Emissions reductions

While most MEPs chose not to attend Heine's speech, they did support, en masse, new emission reduction goals for sectors like transport, agriculture, and buildings.

On Wednesday afternoon, 534 MEPs voted in favour of a piece of legislation that lays down targets for the period of 2021 to 2030.

The EU parliament supported the commission's proposal, but not before proposing some stricter requirements.

It added a requirement saying “each member state shall, for each year from 2031 to 2050, continue to reduce the greenhouse gas emissions”.

MEPs also agreed to add that emissions reductions carried out before 2020 should be taken into account, so that countries have an incentive to undertake further emissions reductions, sooner rather than later.

Forest compensations

They also widened the definition of what natural resources, such as trees, member states may count to compensate for overshooting their emission reduction targets.

The EU commission had proposed that countries emitting too many greenhouse gases could use natural resources to compensate for it. The commission said this could be done through “deforested land, afforested land, managed cropland and managed grassland”.

MEPs now propose that this compensation can be achieved with a net CO2 removal from “land use, land use change and forestry” - a broader definition that includes forest management.

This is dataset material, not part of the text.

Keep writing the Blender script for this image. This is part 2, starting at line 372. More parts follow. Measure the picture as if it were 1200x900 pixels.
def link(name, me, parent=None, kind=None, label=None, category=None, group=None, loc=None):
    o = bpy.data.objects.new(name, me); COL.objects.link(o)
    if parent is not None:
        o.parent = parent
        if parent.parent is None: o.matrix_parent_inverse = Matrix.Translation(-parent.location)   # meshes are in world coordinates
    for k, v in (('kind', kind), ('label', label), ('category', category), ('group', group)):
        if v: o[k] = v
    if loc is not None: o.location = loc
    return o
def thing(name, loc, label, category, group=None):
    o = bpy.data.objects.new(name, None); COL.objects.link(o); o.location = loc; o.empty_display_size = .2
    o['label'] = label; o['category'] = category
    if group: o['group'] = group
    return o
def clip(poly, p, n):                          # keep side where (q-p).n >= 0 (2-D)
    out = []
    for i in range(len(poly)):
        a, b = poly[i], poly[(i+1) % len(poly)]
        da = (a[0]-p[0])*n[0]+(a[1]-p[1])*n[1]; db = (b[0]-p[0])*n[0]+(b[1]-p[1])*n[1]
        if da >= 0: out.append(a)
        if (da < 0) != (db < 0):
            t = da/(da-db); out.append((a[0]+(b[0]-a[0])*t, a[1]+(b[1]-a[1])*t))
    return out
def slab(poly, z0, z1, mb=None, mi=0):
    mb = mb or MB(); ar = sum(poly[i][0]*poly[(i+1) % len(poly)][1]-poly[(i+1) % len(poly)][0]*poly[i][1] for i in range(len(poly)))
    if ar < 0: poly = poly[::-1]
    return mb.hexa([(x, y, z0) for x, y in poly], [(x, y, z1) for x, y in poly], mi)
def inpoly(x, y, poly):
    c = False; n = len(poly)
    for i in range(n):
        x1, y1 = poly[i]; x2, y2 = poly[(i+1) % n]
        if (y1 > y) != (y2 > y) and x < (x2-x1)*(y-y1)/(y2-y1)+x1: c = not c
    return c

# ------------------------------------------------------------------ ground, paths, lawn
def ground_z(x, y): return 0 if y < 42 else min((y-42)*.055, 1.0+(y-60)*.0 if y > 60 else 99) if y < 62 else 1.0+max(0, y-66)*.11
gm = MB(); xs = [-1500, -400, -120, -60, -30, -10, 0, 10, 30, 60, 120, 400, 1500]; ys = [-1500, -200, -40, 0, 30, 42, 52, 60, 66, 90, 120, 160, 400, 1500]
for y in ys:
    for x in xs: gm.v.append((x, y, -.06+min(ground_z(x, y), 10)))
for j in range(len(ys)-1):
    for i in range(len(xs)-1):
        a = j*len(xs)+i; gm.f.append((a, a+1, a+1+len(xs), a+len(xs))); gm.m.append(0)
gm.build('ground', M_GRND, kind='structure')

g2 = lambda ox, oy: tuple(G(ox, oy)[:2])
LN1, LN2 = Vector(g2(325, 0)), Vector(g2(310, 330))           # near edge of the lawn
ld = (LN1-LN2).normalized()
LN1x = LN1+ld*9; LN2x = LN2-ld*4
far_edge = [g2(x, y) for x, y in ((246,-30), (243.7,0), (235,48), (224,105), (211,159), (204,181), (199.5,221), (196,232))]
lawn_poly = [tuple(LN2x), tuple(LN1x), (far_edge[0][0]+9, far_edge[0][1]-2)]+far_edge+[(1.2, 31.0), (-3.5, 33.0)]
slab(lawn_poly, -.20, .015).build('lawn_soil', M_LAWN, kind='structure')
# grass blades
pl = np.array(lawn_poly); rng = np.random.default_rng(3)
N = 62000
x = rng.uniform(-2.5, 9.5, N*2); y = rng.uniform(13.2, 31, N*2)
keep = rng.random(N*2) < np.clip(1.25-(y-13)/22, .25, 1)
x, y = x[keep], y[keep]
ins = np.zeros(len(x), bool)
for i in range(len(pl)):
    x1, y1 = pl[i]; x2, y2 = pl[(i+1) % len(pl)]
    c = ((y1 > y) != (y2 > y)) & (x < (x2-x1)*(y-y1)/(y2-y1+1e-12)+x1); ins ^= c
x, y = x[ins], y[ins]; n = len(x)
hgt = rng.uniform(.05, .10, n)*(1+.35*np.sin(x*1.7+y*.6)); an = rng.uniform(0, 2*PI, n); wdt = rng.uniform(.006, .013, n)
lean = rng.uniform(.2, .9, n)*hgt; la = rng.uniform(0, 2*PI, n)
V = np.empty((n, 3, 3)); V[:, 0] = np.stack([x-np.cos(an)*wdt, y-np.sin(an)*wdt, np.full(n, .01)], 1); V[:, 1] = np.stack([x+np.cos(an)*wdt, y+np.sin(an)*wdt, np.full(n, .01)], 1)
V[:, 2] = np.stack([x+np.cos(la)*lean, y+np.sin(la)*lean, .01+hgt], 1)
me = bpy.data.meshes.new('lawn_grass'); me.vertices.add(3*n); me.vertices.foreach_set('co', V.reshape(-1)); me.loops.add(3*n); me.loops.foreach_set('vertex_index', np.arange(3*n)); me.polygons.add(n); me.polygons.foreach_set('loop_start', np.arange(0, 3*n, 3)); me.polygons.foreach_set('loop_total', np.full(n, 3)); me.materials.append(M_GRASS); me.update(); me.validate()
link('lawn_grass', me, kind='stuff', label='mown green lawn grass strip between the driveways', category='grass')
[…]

Some environmental lobby groups say this broader definition creates a loophole, but it will depend on how another piece of legislation in the legislative pipeline plays out – on emissions removal from land use.

The EU parliament gave Dutch MEP Gerben-Jan Gerbrandy a mandate to begin negotiating with national governments on a final compromise.

However, member states will first need to come to a common position. The issue is on the agenda at the environmental ministerial meeting in Luxembourg on Monday, but a deal is not yet expected.

A progress report published earlier this month said: "the delegations' positions on the key issues remain divided".